'Meta-atomless' architecture based on an irregular continuous fabric of
coupling-tuned identical nanopillars enables highly efficient and achromatic
metasurfaces
posted on 2023-11-30, 21:09authored byHüseyin Bilge Yağcı, Hilmi Volkan Demir
Metasurfaces are subwavelength-thick constructs, consisting of discrete meta-atoms, providing discretized levels of phase accumulation that collectively approximate a designed optical functionality. The meta-atoms utilizing geometric phase with polarization-converting structures produced encouraging implementations of optical components including metalenses. However, to date, a pending and fundamental problem of this approach has been the low device efficiency that such resulting components suffer, an unwanted side effect of large lattice constants used for preventing inter-coupling of their meta-atoms.
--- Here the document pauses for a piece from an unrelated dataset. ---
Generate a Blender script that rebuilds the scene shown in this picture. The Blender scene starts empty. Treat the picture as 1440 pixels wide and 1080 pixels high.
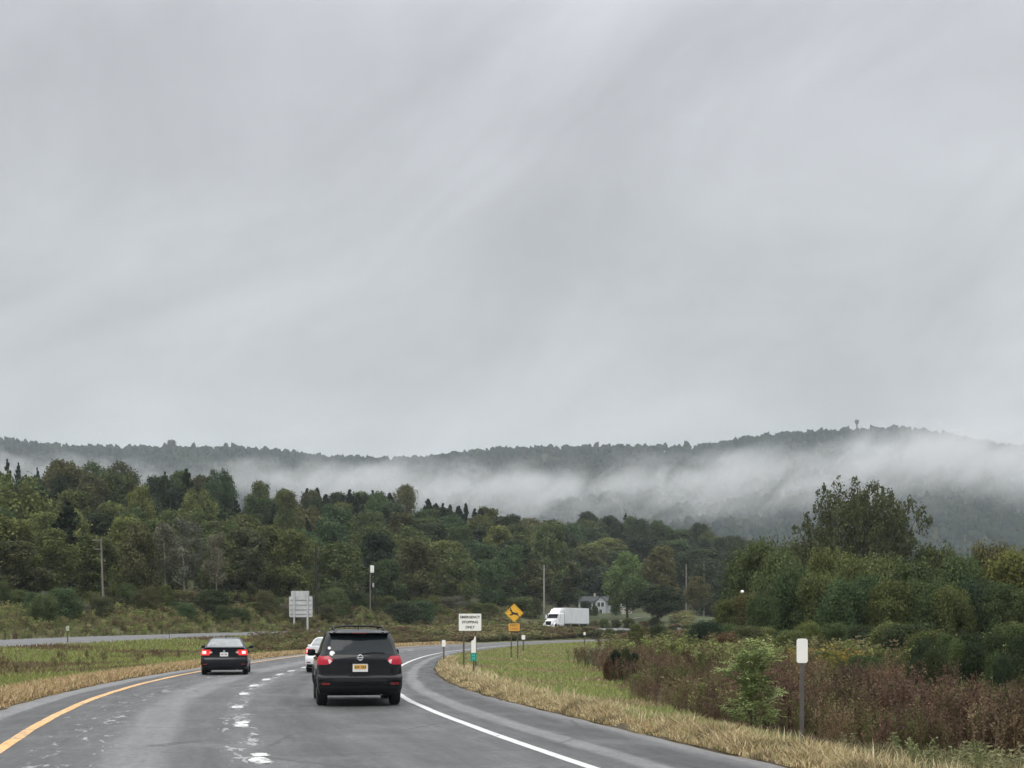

Although the use of near-field coupling for tuning electromagnetic resonances found its use in constructing efficient narrow-band designs, such structures fell short of providing high efficiency over a broad spectrum. Here, we propose and show that tightly packed fabric of identical dielectric nanopillar waveguides with continuously-tuned inter-coupling distances make excellent and complete achromatic metasurface elements. This architecture enables the scatterers to interact with the incoming wave extremely efficiently. As a proof-of-concept demonstration, we showed an achromatic cylindrical metalens, constructed from strongly coupled dielectric nanopillars of a single geometry as continuously-set phase elements in a 'meta-atomless' fashion, working in the entirety of 400-700 nm band. This metalens achieves over 85 percent focusing efficiency across this whole spectral range. To combat polarization sensitivity, we used hexagonally stacked nanopillars to build up a polarization-independent scatterer library. Finally, a circular metalens with polarization-independent operation and achromatic focusing was obtained. This is a paradigm shift in making an achromatic metasurface architecture by wovening identical nanopillars coupled into an irregular lattice constructed via careful tuning.